Noah est le fils du président des Etats-Unis. Rien que cela. Beau gosse. Il n’en est pas moins ambitieux et peu moral.
Un jour, il lui est imposé un mystérieux protocole, nécessitant de le mener aux 4 coins du monde pour des raisons tout aussi floues que sa soi-disant santé…
Mais l’effet est inverse. Quoi qu’on lui ait fait subir, Noah sombre dans une dépression aussi profonde que fulgurante… Est-ce à cause de ces personnes qui lui semblent liées, sans qu’il ne sache pourquoi ?

Ce tome « Noah » s’inscrit dans la continuité d’une fresque chorale ambitieuse, mais il constitue indéniablement l’un des maillons les plus faibles du puzzle narratif.

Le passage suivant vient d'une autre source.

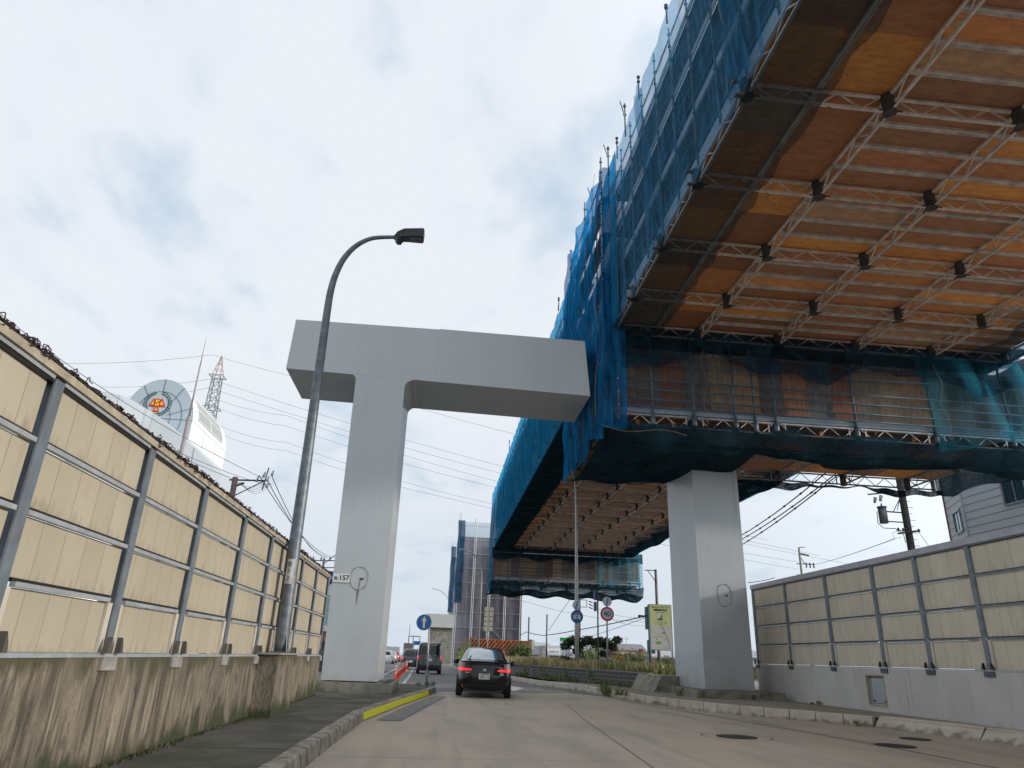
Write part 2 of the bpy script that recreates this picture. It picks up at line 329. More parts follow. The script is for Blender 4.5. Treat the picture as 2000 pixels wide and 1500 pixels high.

Le scénario, embrouillé et lacunaire, s’appuis énormément sur la connaissance préalable du lore de la série (la résidence des Bermudes, les entités, les puces de localisation…). Sans cela, le lecteur risque d’être condamné à une errance frustrante dans un récit décousu, où le protagoniste, pourtant présenté comme le fils du président des USA, suit trop passivement un protocole obscur sans jamais en interroger les fondements (du moins dans la première partie).
Noah est sans doute le seul personnage principal antimatique et véritablement immoral de toute la série ; et c’est notable. Ce choix de mise en scène radical ne manque pas d’intérêt, en ce qu’il dérange et trouble, notamment par contraste avec les autres tomes plus empathiques. En miroir, la trajectoire de Zélia aurait mérité plus d’épaisseur (et son traitement est même carrément dérangeant) ; elle aurait pu représenter une part du contrepoids émotionnel du récit, mais c’est un rendez-vous raté.
A cela s’ajoutent des faiblesses structurelles supplémentaires, comme :
- Une progression erratique du récit et des enchaînements artificiels
- Des dialogues peu marquants
- Une intégration laborieuse des enjeux de la série-mère
Soulignons un lien particulièrement fort avec les albums Fouad et Park.
Sur le plan graphique, Noah déçoit. Les planches, d’un classicisme sans éclat, manquent cruellement de souffle. L’absence de panoramas et la simplicité du trait nuisent un peu à l’immersion. Et si le charadesign reste globalement efficace, il peine à rattraper l’austérité d’un découpage pauvre en ambitions visuelles.
La tension psychologique, diffuse mais réelle, est sans doute l’élément le plus abouti de l’album. Ce sentiment de malaise, accentué par le décalage entre un dessin simple et un fond moralement glauque, reste en mémoire. Mais il aurait gagné à être mieux mis en scène.